Riding a motorbike, and carrying a mobile phone, Gabol's duty is to patrol the rocky terrain, and report any unusual activity to the authorities.

"We even had arrested a tribal lord, who was a friend of a former president, for shooting some birds in our locality, a few years ago," Gabol contended.

"Although he was released after a few hours, he or other tribal chiefs never dared to enter our area for hunting," Gabol said, smiling.


Human movement still poses threat

Like most wild animals, Sindh ibex is a shy species, which dwells at a height of over 3,000 feet.

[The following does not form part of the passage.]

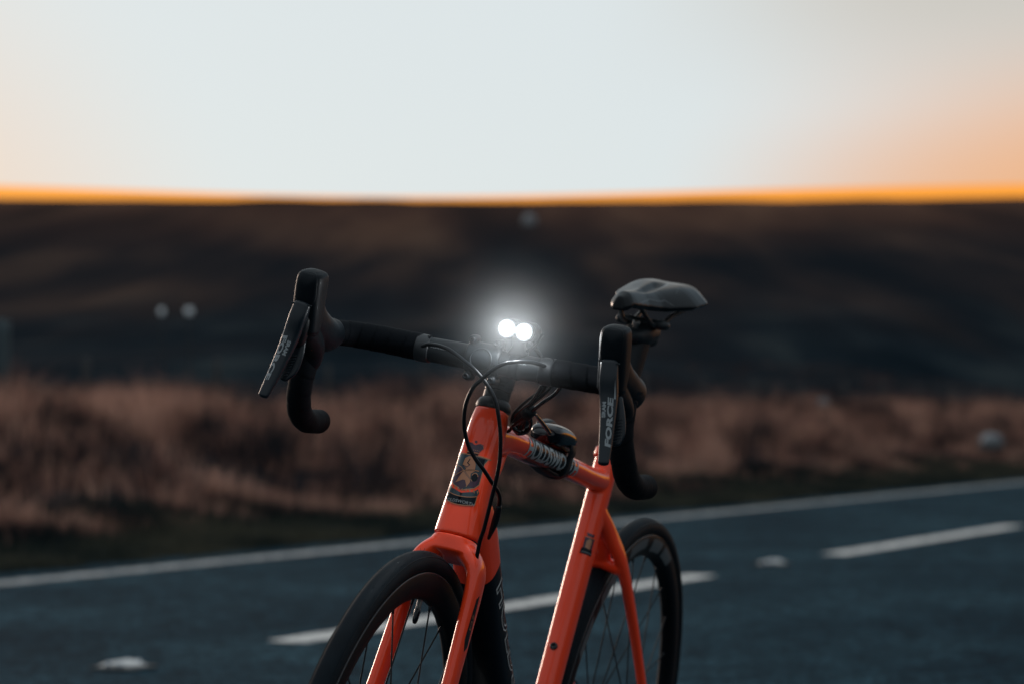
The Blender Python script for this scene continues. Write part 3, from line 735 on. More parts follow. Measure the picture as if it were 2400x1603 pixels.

It resembles Markhor or the Himalayan wild goat – Pakistan's national animal. However, it can easily be distinguished because of the relatively smaller size of its body, beard, and horns.

Under the midday broiling sun, a group of children was taking dips in a stream to beat the heat, which otherwise serves as a water source for Sindh ibex and other wild animals.

As the local volunteers arrived, the children got out of the stream, grabbed their clothes lying on the opposite bank, and ran away.

Through binoculars, one could spot groups of wild goats camouflaged under the rocks across the mighty mountains, waiting for children to leave.

"Although the local communities do not harm the wild animals, their presence still makes them uncomfortable," Mohammad Yusuf, another community volunteer, told Anadolu Agency.

"We have banned bathing and swimming in streams that fall within the habitat of the ibex, and other wild animals, but considering the sprawling size of the area, it's hard to fully implement the ban," Yusuf, who has been associated with the Wildlife Department for the last seven years, added.

The growing human presence across their natural habitat, he went on to say, has forced the ibex and other wild animals to change their daytime routine and routes to come down the mountains in search of food and water, inviting various perils for themselves because of darkness.